Prospecting in space
  • 13,500 so-called near-Earth asteroids have been discovered to date
  • But prospectors would have to identify the right types to mine
  • Of particular interest would be those high in platinum-group metals
  • Platinum, iridium, palladium, etc are rare at the Earth's surface
  • Dissolvable in molten iron, the metals have sunk to Earth's core
  • But their surface abundance should be greater on some asteroids
  • Materials like water and iron could also support in-space activity
  • Water can be split into hydrogen and oxygen to make rocket fuel
Although a small nation, Luxembourg has a prominent position is space activity.

It is the headquarters of SES, the world's largest commercial satellite telecommunications company, which relays thousands of TV stations around the world. Intelsat, the second biggest company by revenue, also has offices in the country.

"In the very near future, we will come forward with a strategic action plan defining concrete measures for the coming years," said Mr Schneider. 

"In this context, the government of Luxembourg is willing to invest in relevant R&D projects. We are willing as well to invest into the companies themselves.
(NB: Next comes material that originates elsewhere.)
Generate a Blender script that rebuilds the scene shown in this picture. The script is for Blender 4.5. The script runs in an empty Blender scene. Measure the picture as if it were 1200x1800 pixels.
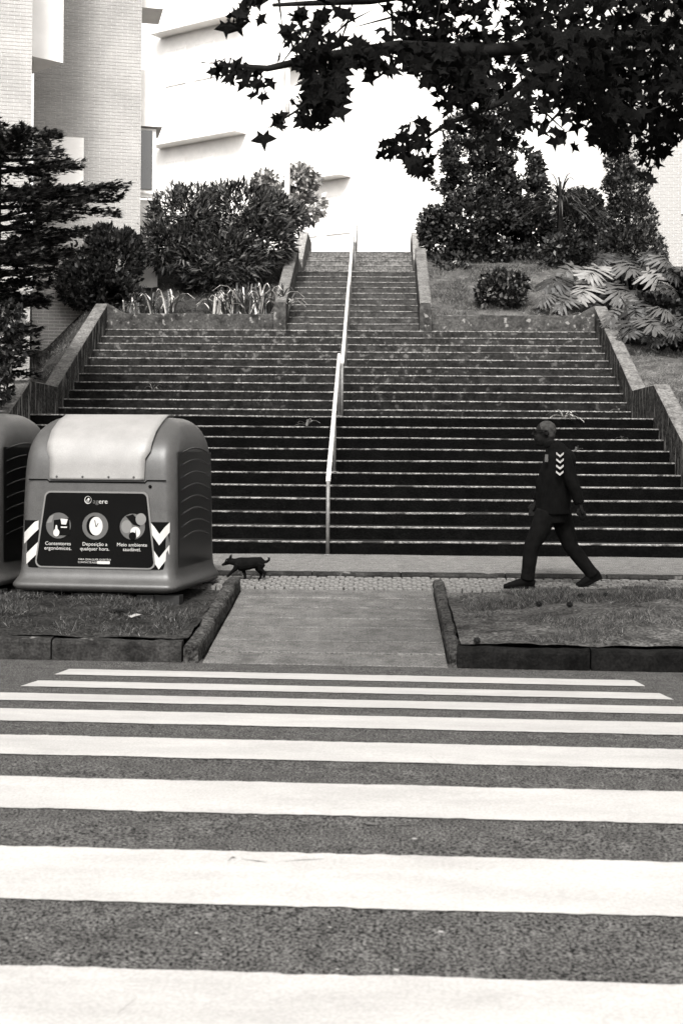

Not all, of course, but if a company seems very interesting to us, we are willing and able to invest into the capital," he told BBC News. 

"What is more, we have the national investment bank, which is chaired by myself and the minister of finance, and this bank can give credits to these companies; and we have set up funds that will be eager to invest in this activity." 

Over the past decade, space missions mounted by international agencies have tracked, landed and returned samples from asteroids. 

The next phase would be to scale up this activity, to try to extract and return sufficient materials - in quantity and value - that the enormous financial outlay required just to get to an asteroid can be recovered, and ideally exceeded.